A aliança de Fidel com Chávez tem uma dupla conveniência. Cuba passa por um processo de restauração capitalista e não pode ser mais caracterizado como um país “socialista”, mas apóia-se na novidade chavista para manter seu prestígio mundial perante a esquerda. Chávez não fez o mesmo que Fidel em 1959. Não expropriou a burguesia nem a expulsou. Ao contrário, promove empresas mistas com ela e lhe dá garantias constitucionais de existência. Por isso apóia-se em Fidel para que o passado da revolução cubana lhe empreste uma aura socialista.

Longe de uma aliança revolucionária, trata-se de seu contrário, para impedir o avanço da revolução. Se hoje a constituição cubana não prevê mais o controle estatal do comércio exterior e permite a instalação de empresas capitalistas em seu território, a reforma constitucional de Chávez mantém as características capitalistas da constituição atual.

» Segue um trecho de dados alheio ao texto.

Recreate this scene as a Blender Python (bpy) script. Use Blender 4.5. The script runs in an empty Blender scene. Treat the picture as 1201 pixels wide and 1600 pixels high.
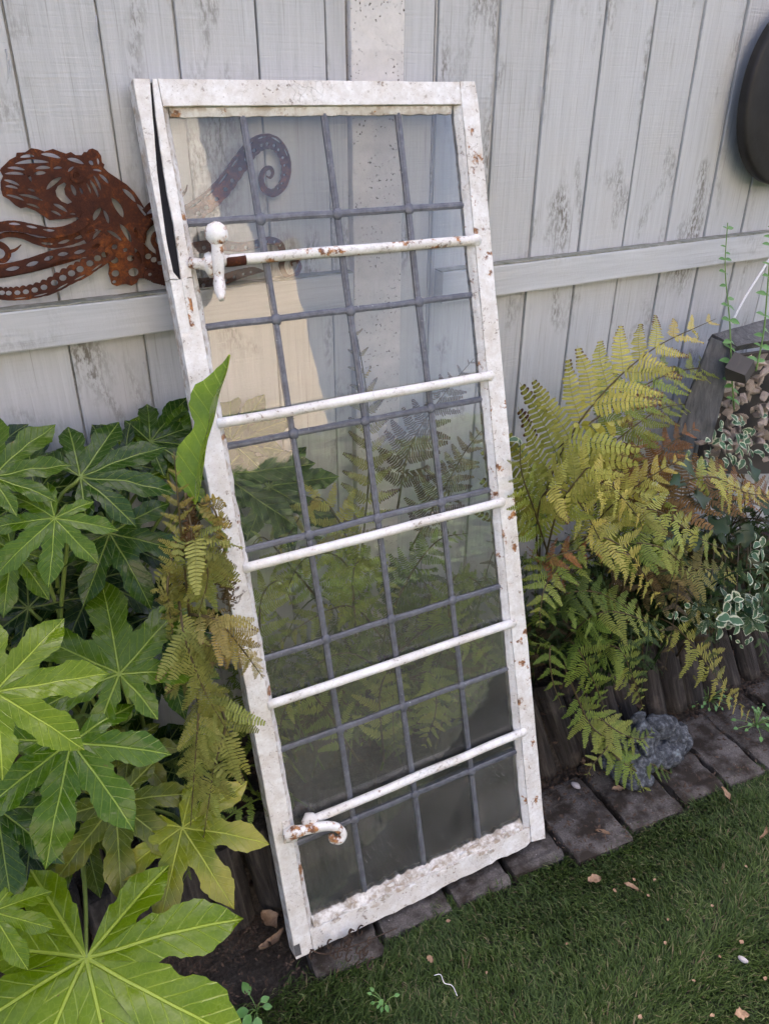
import bpy, bmesh, math, random
import numpy as np
from mathutils import Vector, Matrix, noise
rnd = random.Random(7)
sc = bpy.context.scene
COL = sc.collection
# ---------------------------------------------------------------- camera
RN = np.array([[0.867015, -0.498263, 0.004401], [-0.235678, -0.417847, -0.877417], [0.439023, 0.759696, -0.479709]])
F = 1219.54
CAM = Vector((0, 0, 1.5))
cam = bpy.data.cameras.new('camera')
cam.sensor_fit = 'VERTICAL'; cam.sensor_height = 36.0; cam.lens = 36.0 * F / 1600.0
cam.clip_start = 0.02; cam.clip_end = 400
co = bpy.data.objects.new('camera', cam); COL.objects.link(co)
right, down, fwd = Vector(RN[0]), Vector(RN[1]), Vector(RN[2])
mw = Matrix.Identity(4)
for i in range(3):
    mw[i][0] = right[i]; mw[i][1] = -down[i]; mw[i][2] = -fwd[i]; mw[i][3] = CAM[i]
co.matrix_world = mw
sc.camera = co
CUP = -down
# ---------------------------------------------------------------- world, sun, exposure
SUN_EL, SUN_AZ = math.radians(47), math.radians(16)
w = bpy.data.worlds.new('World'); sc.world = w; w.use_nodes = True
nt = w.node_tree; nt.nodes.clear()
sky = nt.nodes.new('ShaderNodeTexSky'); sky.sky_type = 'NISHITA'; sky.sun_disc = False
sky.sun_elevation = SUN_EL; sky.sun_rotation = SUN_AZ
sky.air_density = 0.5; sky.dust_density = 8.0; sky.ozone_density = 0.2
bg = nt.nodes.new('ShaderNodeBackground'); bg.inputs[1].default_value = 0.14
wo = nt.nodes.new('ShaderNodeOutputWorld')
nt.links.new(sky.outputs[0], bg.inputs[0]); nt.links.new(bg.outputs[0], wo.inputs[0])
sl = bpy.data.lights.new('sun', 'SUN'); sl.energy = 3.2; sl.angle = math.radians(0.6); sl.color = (1.0, 0.94, 0.84)
so = bpy.data.objects.new('sun', sl); COL.objects.link(so)
sdir = Vector((math.sin(SUN_AZ) * math.cos(SUN_EL), math.cos(SUN_AZ) * math.cos(SUN_EL), math.sin(SUN_EL)))
so.rotation_euler = sdir.to_track_quat('Z', 'Y').to_euler(); so.location = (1, 6, 8)
vs = sc.view_settings
vs.view_transform = 'Standard'; vs.look = 'None'; vs.gamma = 1.0; vs.use_curve_mapping = False
vs.exposure = 2.9
vs.use_white_balance = True; vs.white_balance_temperature = 6600; vs.white_balance_tint = 13
cy = sc.cycles; cy.max_bounces = 6; cy.diffuse_bounces = 3; cy.glossy_bounces = 3; cy.transmission_bounces = 4; cy.transparent_max_bounces = 14
cy.caustics_reflective = False; cy.caustics_refractive = False

# ---------------------------------------------------------------- helpers
def ray(px, py):
    q = np.array([(px - 600.5) / F, (py - 800.0) / F, 1.0])
    return Vector(RN.T @ q)
def at(px, py, Y):
    d = ray(px, py); return CAM + d * (Y / d.y)
def atz(px, py, z=0.0):
    d = ray(px, py); return CAM + d * ((z - 1.5) / d.z)
def zdepth(P): return (P - CAM).dot(fwd)
def link(o, parent=None):
    COL.objects.link(o)
    if parent is not None: o.parent = parent
    return o
def empty(name, loc=(0, 0, 0)):
    o = bpy.data.objects.new(name, None); o.location = loc; o.empty_display_size = 0.05
    COL.objects.link(o); return o
def tag(o, label=None, cat=None, group=None, kind=None):
    if label: o['label'] = label
    if cat: o['category'] = cat
    if group: o['group'] = group
    if kind: o['kind'] = kind
    return o
def mesh(name, V, Fc, mat=None, parent=None, smooth=False, uv=None, loc=None):
    m = bpy.data.meshes.new(name)
    m.from_pydata([tuple(v) for v in V], [], Fc)
    if uv is not None:
        l = m.uv_layers.new(name='UVMap')
        idx = np.zeros(len(m.loops), dtype=np.int32); m.loops.foreach_get('vertex_index', idx)
        l.data.foreach_set('uv', np.asarray(uv, dtype=np.float32)[idx].ravel())
    if smooth: m.polygons.foreach_set('use_smooth', [True] * len(m.polygons))
    m.update()
    if mat: m.materials.append(mat)
    o = bpy.data.objects.new(name, m)
    if loc is not None: o.location = loc
    return link(o, parent)
def inst(name, me, parent, M):
    o = bpy.data.objects.new(name, me); o.matrix_local = M
    return link(o, parent)
def catmull(P, n):
    P = [Vector(p) for p in P]
    if len(P) < 2: return P
    Q = [P[0] * 2 - P[1]] + P + [P[-1] * 2 - P[-2]]
    out = []
    segs = len(P) - 1
    for i in range(n + 1):
        t = i / n * segs; k = min(int(t), segs - 1); u = t - k
        a, b, c, d = Q[k], Q[k + 1], Q[k + 2], Q[k + 3]
        out.append(0.5 * ((2 * b) + (c - a) * u + (2 * a - 5 * b + 4 * c - d) * u * u + (3 * b - a - 3 * c + d) * u ** 3))
    return out
def interp(xs, ys, x):
    return float(np.interp(x, xs, ys))
def tube_geo(pts, radii, ns=8, n=None, cap=True, flat=None):
    """swept tube; radii are spread evenly along it"""
    C = catmull(pts, n or max(4, (len(pts) - 1) * 5))
    N = len(C)
    rr = np.interp(np.linspace(0, 1, N), np.linspace(0, 1, len(radii)), radii)
    V, Fc = [], []
    T = (C[1] - C[0]).normalized()
    up = Vector((0, 0, 1)) if abs(T.z) < 0.9 else Vector((1, 0, 0))
    A = (up - T * up.dot(T)).normalized()
    for i in range(N):
        T = (C[min(i + 1, N - 1)] - C[max(i - 1, 0)]).normalized()
        A = (A - T * A.dot(T)).normalized(); B = T.cross(A)
        for k in range(ns):
            a = 2 * math.pi * k / ns
            f2 = flat if flat else 1.0
            V.append(C[i] + (A * math.cos(a) + B * math.sin(a) * f2) * rr[i])
    for i in range(N - 1):
        for k in range(ns):
            k2 = (k + 1) % ns
            Fc.append((i * ns + k, i * ns + k2, (i + 1) * ns + k2, (i + 1) * ns + k))
    if cap:
        Fc.append(tuple(range(ns - 1, -1, -1))); Fc.append(tuple((N - 1) * ns + k for k in range(ns)))
    return V, Fc
def tube(name, pts, radii, mat, parent=None, ns=8, n=None, loc=None, flat=None):
    V, Fc = tube_geo(pts, radii, ns, n, flat=flat)
    return mesh(name, V, Fc, mat, parent, True, loc=loc)
def bevel_box(name, a, b, mat, parent=None, bev=0.002, jit=0.0, loc=None, cuts=0):
    bm = bmesh.new()
    bmesh.ops.create_cube(bm, size=1.0)
    for v in bm.verts:
        for i in range(3): v.co[i] = a[i] + (v.co[i] + 0.5) * (b[i] - a[i])
    if cuts:
        ax = max(range(3), key=lambda i: abs(b[i] - a[i]))
        es = [e for e in bm.edges if abs(e.verts[0].co[ax] - e.verts[1].co[ax]) > 1e-6]
        bmesh.ops.subdivide_edges(bm, edges=es, cuts=cuts)
    if bev:
        es = [e for e in bm.edges if len(e.link_faces) == 2 and e.calc_face_angle(0) > 0.5]
        bmesh.ops.bevel(bm, geom=es, offset=bev, segments=2, profile=0.6, affect='EDGES')
    if jit:
        for v in bm.verts:
            v.co += Vector(noise.noise_vector(v.co * 60 + Vector((a[0] * 91, a[1] * 37, a[2] * 53)))) * jit
    m = bpy.data.meshes.new(name); bm.to_mesh(m); bm.free()
    if mat: m.materials.append(mat)
    o = bpy.data.objects.new(name, m)
    if loc is not None: o.location = loc
    return link(o, parent)

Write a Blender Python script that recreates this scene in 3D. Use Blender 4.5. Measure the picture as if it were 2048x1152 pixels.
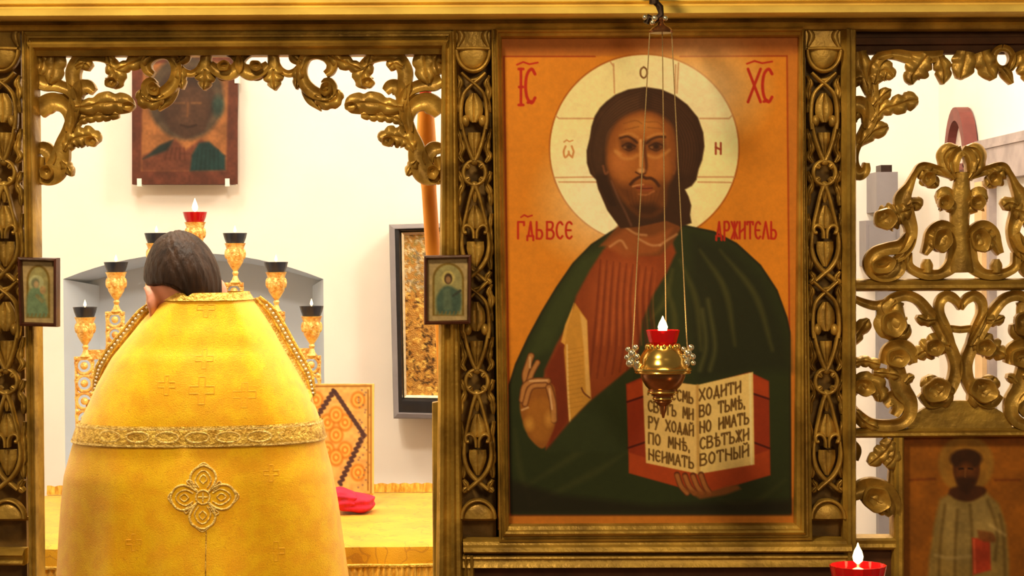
import bpy, bmesh, math, random
import numpy as np
from mathutils import Vector, Matrix
random.seed(7); np.random.seed(7)
for o in list(bpy.data.objects): bpy.data.objects.remove(o)
S = bpy.context.scene; C = S.collection; PI = math.pi

# ------------------------------------------------------------------ camera
W, H, F = 2048, 1152, 4000.0
CAM = Vector((0, 0, 1.74)); PITCH = math.atan(76/4000.0); ROLL = 0.0075
fwd = Vector((0, math.cos(PITCH), -math.sin(PITCH)))
up0 = Vector((0, math.sin(PITCH), math.cos(PITCH))); rt0 = Vector((1, 0, 0))
rt = rt0*math.cos(ROLL) - up0*math.sin(ROLL)
up = up0*math.cos(ROLL) + rt0*math.sin(ROLL)
cd = bpy.data.cameras.new('camera'); cam = bpy.data.objects.new('camera', cd); C.objects.link(cam)
cd.sensor_width = 36; cd.lens = 36*F/W; cd.clip_start = 0.05
m = Matrix.Identity(4)
for i in range(3):
    m[i][0] = rt[i]; m[i][1] = up[i]; m[i][2] = -fwd[i]; m[i][3] = CAM[i]
cam.matrix_world = m
S.camera = cam
# ------------------------------------------------------------------ exposure, world, room light
S.view_settings.view_transform = 'Standard'; S.view_settings.look = 'None'
S.view_settings.exposure = 0.0; S.view_settings.gamma = 1.0; S.view_settings.use_curve_mapping = False
wd = bpy.data.worlds.new('world'); S.world = wd; wd.use_nodes = True
wd.node_tree.nodes['Background'].inputs[0].default_value = (1.0, 0.78, 0.50, 1)
wd.node_tree.nodes['Background'].inputs[1].default_value = 0.12
def lamp(name, loc, energy, color, radius):
    l = bpy.data.lights.new(name, 'POINT'); l.energy = energy; l.color = color; l.shadow_soft_size = radius
    o = bpy.data.objects.new(name, l); C.objects.link(o); o.location = loc; return o
lamp('nave_chandelier_light', (-0.9, 2.0, 3.5), 205, (1.0, 0.77, 0.42), 0.22)
lamp('nave_front_light', (0.9, 0.6, 2.6), 84, (1.0, 0.77, 0.42), 0.25)
lamp('altar_ceiling_light', (-0.75, 4.35, 3.05), 114, (1.0, 0.90, 0.74), 0.14)
lamp('altar_lamp_light', (-1.2, 5.7, 3.3), 40, (1.0, 0.90, 0.76), 0.18)
lamp('side_chapel_light', (0.8, 5.4, 3.2), 72, (1.0, 0.90, 0.76), 0.18)
NL = np.array([1.0, 0.84, 0.60])          # colour of the nave light, taken out of the painted colours

# ------------------------------------------------------------------ helpers
def lin(c):
    c = np.asarray(c, float)/255.0
    return np.where(c <= 0.04045, c/12.92, ((c+0.055)/1.055)**2.4)
def alb(c): return np.clip(lin(c)/NL, 0, 0.95)
def P(x, y, Y):
    d = fwd*F + rt*(x-W/2) - up*(y-H/2)
    return CAM + d*(Y/d.y)
def tag(o, label=None, cat=None, group=None, kind=None):
    if label: o['label'] = label
    if cat: o['category'] = cat
    if group: o['group'] = group
    if kind: o['kind'] = kind
    return o
def thing(name, loc, label, cat, group=None, rz=0):
    o = bpy.data.objects.new(name, None); C.objects.link(o); o.location = loc; o.rotation_euler = (0, 0, rz)
    o.empty_display_size = 0.05
    return tag(o, label, cat, group)
bpy.context.view_layer.update()
class MB:
    def __init__(s): s.v = []; s.f = []; s.m = []
    def add(s, v, f, mi=0):
        b = len(s.v); s.v += [tuple(p) for p in v]; s.f += [tuple(i+b for i in q) for q in f]; s.m += [mi]*len(f)
    def box(s, a, b, mi=0):
        (x0, y0, z0), (x1, y1, z1) = a, b
        v = [(x0,y0,z0),(x1,y0,z0),(x1,y1,z0),(x0,y1,z0),(x0,y0,z1),(x1,y0,z1),(x1,y1,z1),(x0,y1,z1)]
        s.add(v, [(0,3,2,1),(4,5,6,7),(0,1,5,4),(1,2,6,5),(2,3,7,6),(3,0,4,7)], mi); return s
    def rings(s, rings, cap=True, mi=0, closed=True):
        n = len(rings[0]); v = [p for r in rings for p in r]; f = []
        for i in range(len(rings)-1):
            for j in range(n if closed else n-1):
                k = (j+1) % n
                f.append((i*n+j, i*n+k, (i+1)*n+k, (i+1)*n+j))
        if cap: f.append(tuple(range(n))[::-1]); f.append(tuple((len(rings)-1)*n+j for j in range(n)))
        s.add(v, f, mi); return s
    def lathe(s, c, prof, n=28, mi=0, cap=True, flute=None):
        c = Vector(c); R = []
        for r, z in prof:
            R.append([(c.x+r*math.cos(2*PI*j/n)*(flute(j) if flute else 1), c.y+r*math.sin(2*PI*j/n)*(flute(j) if flute else 1), c.z+z) for j in range(n)])
        return s.rings(R, cap, mi)
    def tube(s, pts, r, n=8, mi=0):
        pts = [Vector(p) for p in pts]; R = []
        for i, p in enumerate(pts):
            t = (pts[min(i+1, len(pts)-1)] - pts[max(i-1, 0)]).normalized()
            a = t.cross(Vector((0, 1, 0.02))); a = a.normalized() if a.length > 1e-4 else Vector((1, 0, 0))
            b = t.cross(a); rr = r[i] if isinstance(r, (list, tuple)) else r
            R.append([p + a*rr*math.cos(2*PI*j/n) + b*rr*math.sin(2*PI*j/n) for j in range(n)])
        return s.rings(R, True, mi)
    def ball(s, c, rx, ry=None, rz=None, n=20, mm=12, mi=0, rot=None, fn=None):
        ry = ry or rx; rz = rz or rx; c = Vector(c); R = []
        for i in range(mm+1):
            th = PI*(i+0.001)/(mm+0.002); ring = []
            for j in range(n):
                ph = 2*PI*j/n
                d = Vector((math.sin(th)*math.cos(ph), math.sin(th)*math.sin(ph), math.cos(th)))
                k = fn(d) if fn else 1
                p = Vector((rx*d.x*k, ry*d.y*k, rz*d.z*k))
                if rot: p = rot @ p
                ring.append(c+p)
            R.append(ring)
        return s.rings(R, True, mi)
    def build(s, name, mat, parent=None, smooth=True, sharp=None):
        me = bpy.data.meshes.new(name); me.from_pydata(s.v, [], s.f)
        bm = bmesh.new(); bm.from_mesh(me); bmesh.ops.recalc_face_normals(bm, faces=bm.faces)
        bm.to_mesh(me); bm.free()
        for q in (mat if isinstance(mat, (list, tuple)) else [mat]): me.materials.append(q)
        me.polygons.foreach_set('material_index', s.m)
        me.polygons.foreach_set('use_smooth', [smooth]*len(me.polygons))
        if smooth: me.set_sharp_from_angle(angle=math.radians(sharp or 38))
        o = bpy.data.objects.new(name, me); C.objects.link(o)
        if parent: o.parent = parent; o.matrix_parent_inverse = parent_inv(parent)
        return o
def parent_inv(p):
    M = Matrix.Identity(4)
    while p:
        L = Matrix.Translation(p.location) @ p.rotation_euler.to_matrix().to_4x4()
        M = (L @ M) if p.parent is None else (p.matrix_parent_inverse @ L @ M)
        p = p.parent
    return M.inverted()

def mat(name, col, rough=0.5, metal=0.0, var=0.0, scale=20, bump=0.0, bscale=60, spec=0.4, emit=None, es=0, alpha=None, trans=0, col2=None, stretch=(1,1,1)):
    M = bpy.data.materials.new(name); M.use_nodes = True; nt = M.node_tree; b = nt.nodes['Principled BSDF']
    b.inputs['Base Color'].default_value = (*col, 1); b.inputs['Roughness'].default_value = rough
    b.inputs['Metallic'].default_value = metal; b.inputs['Specular IOR Level'].default_value = spec
    b.inputs['Transmission Weight'].default_value = trans
    if emit is not None: b.inputs['Emission Color'].default_value = (*emit, 1); b.inputs['Emission Strength'].default_value = es
    if var or bump:
        tc = nt.nodes.new('ShaderNodeTexCoord'); mp = nt.nodes.new('ShaderNodeMapping'); mp.inputs['Scale'].default_value = stretch
        nt.links.new(tc.outputs['Object'], mp.inputs[0])
    if var:
        n = nt.nodes.new('ShaderNodeTexNoise'); n.inputs['Scale'].default_value = scale; n.inputs['Detail'].default_value = 5
        nt.links.new(mp.outputs[0], n.inputs['Vector'])
        r = nt.nodes.new('ShaderNodeValToRGB'); c2 = col2 or tuple(c*(1-var) for c in col)
        r.color_ramp.elements[0].position = 0.32; r.color_ramp.elements[1].position = 0.68
        r.color_ramp.elements[0].color = (*c2, 1); r.color_ramp.elements[1].color = (*[min(1, c*(1+var*0.4)) for c in col], 1)
        nt.links.new(n.outputs[0], r.inputs[0]); nt.links.new(r.outputs[0], b.inputs['Base Color'])
    if bump:
        n2 = nt.nodes.new('ShaderNodeTexNoise'); n2.inputs['Scale'].default_value = bscale; n2.inputs['Detail'].default_value = 4
        nt.links.new(mp.outputs[0], n2.inputs['Vector'])
        bp = nt.nodes.new('ShaderNodeBump'); bp.inputs['Strength'].default_value = bump; bp.inputs['Distance'].default_value = 0.01
        nt.links.new(n2.outputs[0], bp.inputs['Height']); nt.links.new(bp.outputs[0], b.inputs['Normal'])
    return M
def vmat(name, rough=0.6, metal=0.0, bump=0.0):
    M = mat(name, (1, 1, 1), rough, metal, bump=bump, bscale=220, spec=0.25)
    nt = M.node_tree; a = nt.nodes.new('ShaderNodeAttribute'); a.attribute_name = 'Col'
    nt.links.new(a.outputs[0], nt.nodes['Principled BSDF'].inputs['Base Color']); return M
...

O socialismo do século 21 é o amálgama dos restos de um ex-estado operário, onde só ficou a ditadura castrista, com um estado capitalista semicolonial, sob o bonapartismo chavista. Mas a palavra final não está dada. A revolução venezuelana segue seu curso, apesar da tentativa de domesticá-la através dessa reforma. Como sempre acontece em processos revolucionários, serão as massas venezuelanas que darão a última palavra.